In a decision only made public last week, the federal court allowed NSW Ports to maintain its port commitment deeds (PCDs), which compensate the terminal operator if the rival port of Newcastle handles more than 30,000 teu.

ACCC chairman Rod Sims said the commission was appealing the decision because it believes the purpose and the effect of the compensation provisions agreed at the time Port Botany and Port Kembla were privatised were “anti-competitive”.

“Agreements entered into when existing state-owned monopoly businesses are being privatised, which seek to maximise profit from the sale by protecting that monopoly from competition in the future, are inherently anti-competitive,” he said.

According to the ACCC, the port commitment deeds could prevent a competing port, which could benefit customers and the wider population, from being developed for the next 50 years.
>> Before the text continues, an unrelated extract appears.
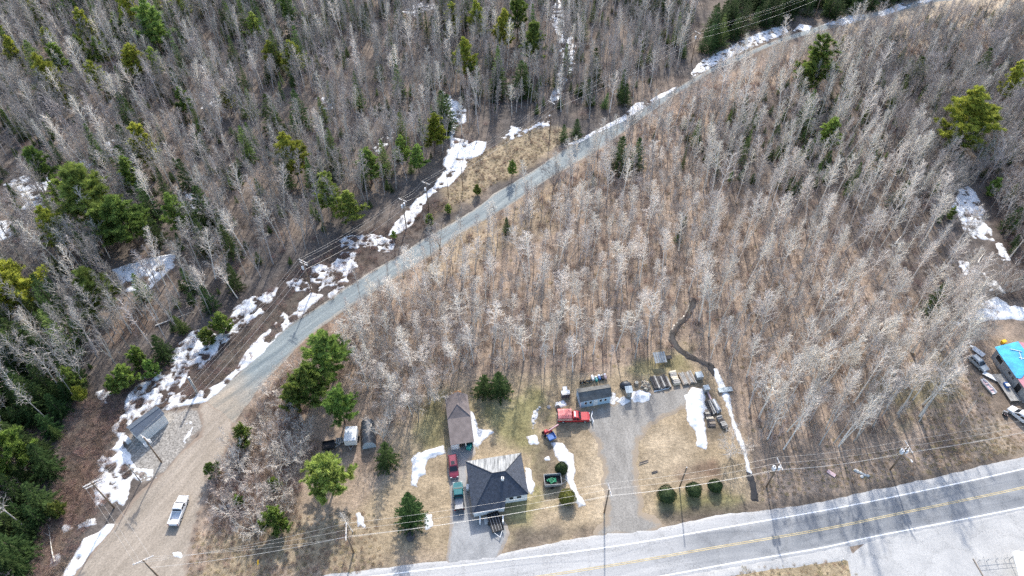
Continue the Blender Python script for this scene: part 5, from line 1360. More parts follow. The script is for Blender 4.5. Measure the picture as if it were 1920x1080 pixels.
def garage():
    c = px(862, 795)
    G = Local("garage", c, "long open fronted garage with a worn brown roof", "garage")
    ze, zr = 2.7, 4.1
    NW, NE, SE, SW = G.pt(834, 745, ze), G.pt(876.5, 739.5, ze), G.pt(889, 828, ze - .25), G.pt(844.7, 835, ze - .25)
    T1, T2 = NW.lerp(SW, .5), NE.lerp(SE, .5); T1.z = T2.z = 3.05
    Rn = NW.lerp(NE, .58); Rn.z = zr; Rs = NW.lerp(SW, .27).lerp(NE.lerp(SE, .27), .48); Rs.z = zr
    r = MB()
    r.slab((NW, T1, Rs, Rn), .1); r.slab((NE, Rn, Rs, T2), .1); r.slab((T1, T2, Rs), .1); r.slab((T1, SW, SE, T2), .1)
    rf = r.build("roof", 'brownroof', G.e)
    rc = MB()
    for a, b in ((Rn, Rs), (Rs, T1), (Rs, T2)): rc.tube(a + Vector((0, 0, .04)), b + Vector((0, 0, .04)), .06, .06, 5)
    rc.build("ridge_cap", 'brownroof', rf)
    cen = (NW + NE + SE + SW) / 4
    def inn(p, k=.92): return Vector((cen.x + (p.x - cen.x) * k, cen.y + (p.y - cen.y) * k, 0))
    a, b, c2, d = inn(NW), inn(NE), inn(SE), inn(SW)
    w = MB(); wall_quad(w, a, b, -.05, ze, .14); wall_quad(w, b, c2, -.05, ze - .2, .14); wall_quad(w, d, a, -.05, ze - .2, .14)
    wl = w.build("wall", 'grey_siding', G.e)
    g = MB(); g.add([a, b, inn(Rn).xyz + Vector((0, 0, zr - .15))], [(0, 1, 2)])
    g.v[0].z = g.v[1].z = ze; g.build("gable", 'grey_siding', G.e)
    for f0, f1, fr in ((.02, .18, 'white'), (.22, .3, 'white'), (.42, .5, 'white'), (.62, .7, 'white')):
        window(wl, a, d, 1 - f1, 1 - f0, .6 if f0 > .1 else .1, 2.0, .09, "window", fr, 'glass' if f0 > .1 else 'siding')
    for k in (0, .33, .66, 1):
        p = d.lerp(c2, k); MB().box((p.x, p.y, 1.2), (.16, .16, 2.5)).build("door_post", 'white', wl)
    p, q = d, d.lerp(c2, .3); m = MB(); wall_quad(m, p, q, -.02, 2.0, .1); m.build("garage_door", 'white', wl)
    p = (d + c2) / 2; MB().box((p.x, p.y, 2.28), ((c2 - d).length + .3, .12, .24), heading(d, c2)).build("fascia", 'white', G.e)
garage()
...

“We will argue that the court made an error in finding that the PCDs didn’t have an anti-competitive purpose, even though the court found that the purpose of the deeds was to secure a higher sale price for the state from selling the existing monopoly of Port Botany, and ensure that NSW Ports would retain the full value of that monopoly,” said Mr Sims.

In addition, the ACCC argues that the court’s view – that competition law did not apply because the state was not carrying on a business when it entered into the PCDs and that NSW Ports benefited from derivative crown immunity – was “erroneous”.